Available data »

========================

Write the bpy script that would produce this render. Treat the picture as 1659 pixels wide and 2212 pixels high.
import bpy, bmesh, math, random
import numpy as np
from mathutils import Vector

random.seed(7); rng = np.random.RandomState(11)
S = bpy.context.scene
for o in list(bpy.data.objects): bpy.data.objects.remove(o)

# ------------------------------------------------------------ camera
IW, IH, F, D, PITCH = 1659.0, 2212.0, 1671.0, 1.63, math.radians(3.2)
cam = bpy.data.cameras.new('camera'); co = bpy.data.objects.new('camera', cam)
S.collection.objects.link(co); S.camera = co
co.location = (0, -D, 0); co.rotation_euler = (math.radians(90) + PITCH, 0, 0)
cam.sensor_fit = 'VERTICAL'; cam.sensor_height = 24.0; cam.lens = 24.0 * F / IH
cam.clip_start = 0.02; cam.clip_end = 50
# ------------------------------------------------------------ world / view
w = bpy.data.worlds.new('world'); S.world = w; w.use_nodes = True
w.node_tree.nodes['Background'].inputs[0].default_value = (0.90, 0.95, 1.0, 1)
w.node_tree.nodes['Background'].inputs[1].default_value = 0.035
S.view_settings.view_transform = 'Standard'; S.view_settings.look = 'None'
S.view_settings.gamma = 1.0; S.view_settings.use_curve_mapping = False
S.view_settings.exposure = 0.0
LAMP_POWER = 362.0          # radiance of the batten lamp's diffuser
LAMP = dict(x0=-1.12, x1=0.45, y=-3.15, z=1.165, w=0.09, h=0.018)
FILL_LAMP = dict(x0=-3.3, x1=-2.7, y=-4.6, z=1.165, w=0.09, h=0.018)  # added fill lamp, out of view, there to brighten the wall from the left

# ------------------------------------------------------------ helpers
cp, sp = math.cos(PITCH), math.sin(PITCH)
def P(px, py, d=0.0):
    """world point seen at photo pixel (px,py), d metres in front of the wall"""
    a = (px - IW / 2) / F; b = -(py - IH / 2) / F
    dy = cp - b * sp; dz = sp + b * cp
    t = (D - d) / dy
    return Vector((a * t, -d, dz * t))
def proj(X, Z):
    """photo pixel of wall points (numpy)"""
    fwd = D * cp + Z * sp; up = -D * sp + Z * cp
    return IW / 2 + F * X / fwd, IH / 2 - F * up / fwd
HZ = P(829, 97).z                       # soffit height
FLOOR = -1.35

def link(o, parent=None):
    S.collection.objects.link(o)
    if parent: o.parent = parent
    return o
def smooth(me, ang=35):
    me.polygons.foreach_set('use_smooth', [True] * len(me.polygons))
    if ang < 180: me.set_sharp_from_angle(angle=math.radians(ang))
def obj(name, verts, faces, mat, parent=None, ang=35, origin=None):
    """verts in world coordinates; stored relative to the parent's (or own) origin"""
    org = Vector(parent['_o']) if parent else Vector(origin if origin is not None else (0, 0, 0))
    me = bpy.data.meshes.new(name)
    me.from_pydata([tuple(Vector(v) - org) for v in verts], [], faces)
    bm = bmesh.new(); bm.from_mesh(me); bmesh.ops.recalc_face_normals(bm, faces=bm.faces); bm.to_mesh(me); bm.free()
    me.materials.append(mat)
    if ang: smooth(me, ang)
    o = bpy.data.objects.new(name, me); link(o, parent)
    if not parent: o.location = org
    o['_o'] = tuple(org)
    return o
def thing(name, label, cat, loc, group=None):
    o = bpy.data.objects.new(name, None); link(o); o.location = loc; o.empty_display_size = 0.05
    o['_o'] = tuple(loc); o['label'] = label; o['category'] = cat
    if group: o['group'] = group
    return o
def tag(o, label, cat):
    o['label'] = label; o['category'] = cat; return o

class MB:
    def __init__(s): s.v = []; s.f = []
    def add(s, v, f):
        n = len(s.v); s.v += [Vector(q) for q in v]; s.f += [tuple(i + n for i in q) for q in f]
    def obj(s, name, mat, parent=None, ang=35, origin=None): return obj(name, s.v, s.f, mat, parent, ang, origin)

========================

Task objective » Using the data above, restate word for word the lines from its opening line through the line that contains "for o in list(bpy.data.objects): bpy.data.objects.remove(o)", and no more.

Task response »
Write the bpy script that would produce this render. Treat the picture as 1659 pixels wide and 2212 pixels high.
import bpy, bmesh, math, random
import numpy as np
from mathutils import Vector

random.seed(7); rng = np.random.RandomState(11)
S = bpy.context.scene
for o in list(bpy.data.objects): bpy.data.objects.remove(o)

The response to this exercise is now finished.